TLDR
- Ethereum surged over 2% above $4,600 following the Federal Reserve’s 25 basis point rate cut
- Mid-sized whale wallets reached unrealized profit levels matching November 2021 market peak
- Major whale transactions included 100,000 ETH sold worth millions and single 5,000 ETH dump for $22.84 million
- Ethereum ETF outflows totaled $1.89 million despite positive Fed policy changes
- Price targets range from $4,000 correction to potential $5,000+ rally depending on key resistance breaks
Ethereum’s price action on September 19, 2025, reflects the complex dynamics between Federal Reserve policy support and large holder profit-taking behavior. The second-largest cryptocurrency by market capitalization climbed above $4,600 in direct response to the Fed’s dovish monetary policy decision.

The 25 basis point interest rate reduction provided immediate bullish momentum for Ethereum price. ETH successfully broke through the $4,550 resistance level and established support above $4,500. Trading activity increased over 35% as the token reached a 24-hour high of $4,643.
Ethereum’s technical structure shows a recovery wave forming above the critical $4,420 base level. The price action mirrors Bitcoin’s recent strength, with both assets benefiting from improved macroeconomic conditions. ETH now trades above its 100-hourly Simple Moving Average, indicating short-term bullish momentum.
Key resistance levels remain at $4,640 and $4,685, with the major resistance target sitting at $4,765. A successful break above $4,765 could trigger further upside toward $4,840, potentially extending to $4,880 or $4,920 in optimistic scenarios.
Whale Activity Creates Market Uncertainty
On-chain data reveals concerning patterns in large holder behavior that could impact Ethereum’s price trajectory. Mid-sized whales holding between 10,000 and 100,000 ETH have reached unrealized profit levels not seen since the November 2021 all-time high period.

This profit accumulation has historically preceded selling pressure from large holders. Recent whale activity confirms this pattern, with 90,000 ETH worth approximately $500 million sold over two trading sessions. One individual whale transaction moved 5,000 ETH to Binance exchange for $22.84 million, generating $5.08 million in realized profits.
The concentration of profit-taking among whales creates downside pressure that could counteract Federal Reserve policy benefits. Historical precedent suggests that similar whale profit conditions in 2021 preceded market corrections.
Institutional Flows Show Mixed Signals
Ethereum exchange-traded fund flows present conflicting narratives about institutional demand. Despite the Federal Reserve’s accommodative policy stance, spot Ethereum ETFs recorded net outflows of $1.89 million on September 18.
Fidelity’s FETH product experienced the largest outflow at $29.19 million, while Bitwise’s ETHW recorded $9.7 million in redemptions. These outflows occurred after BlackRock and Fidelity had already sold $68.40 million in ETH holdings earlier in the week.

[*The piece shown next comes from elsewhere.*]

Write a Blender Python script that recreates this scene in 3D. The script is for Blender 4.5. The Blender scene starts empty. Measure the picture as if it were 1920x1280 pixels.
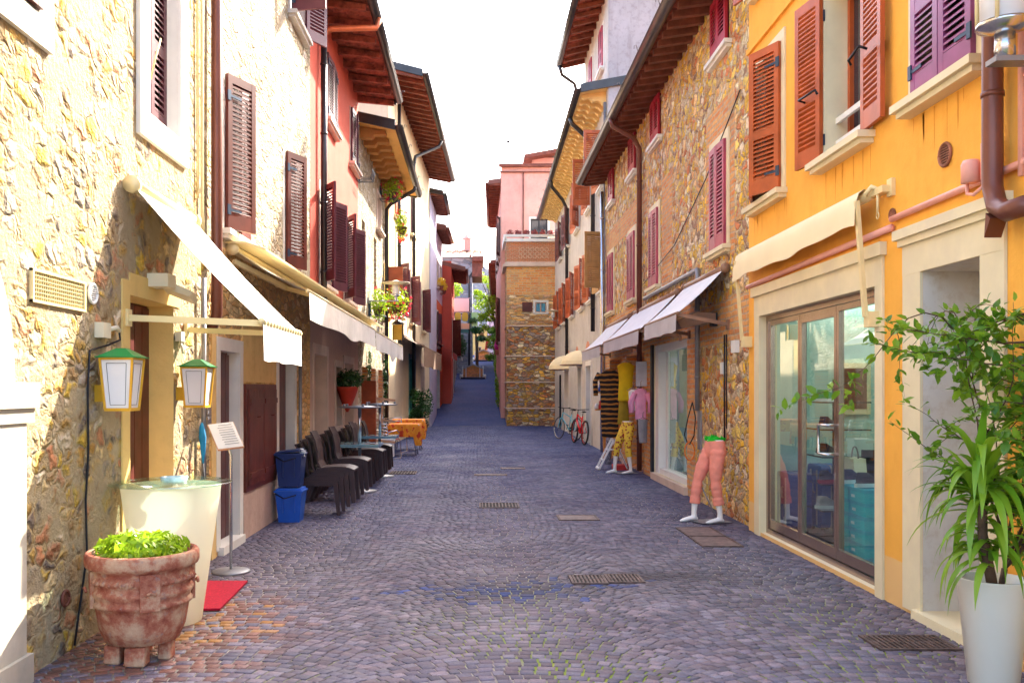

Traditional financial institutions maintain divergent Ethereum price predictions for year-end 2025. Citigroup projects a conservative $4,300 target, with downside scenarios reaching $2,200. Conversely, Standard Chartered maintains bullish expectations above $5,000, with Citigroup’s optimistic case targeting $6,400.
Ethereum Price Prediction
Technical analysis from multiple analysts suggests Ethereum faces critical resistance levels that will determine near-term price direction. Popular trader Michael van de Poppe maintains that ETH holds above crucial support areas, but warns of potential drops below $4,000 if these levels fail.
Analyst Ted Pillows identifies consolidation below $4,700 resistance as a key concern. His analysis suggests failure to break current resistance could trigger declines toward $4,000. The TD Sequential indicator has flashed sell signals according to analyst Ali Martinez, targeting a retest of $4,570.
Support levels for potential corrections include $4,580, $4,535, and $4,465. A break below $4,535 could accelerate selling toward $4,420 or even $4,350. Current price action at $4,580 represents a 2% daily gain, but faces the challenge of overcoming whale profit-taking and institutional hesitation.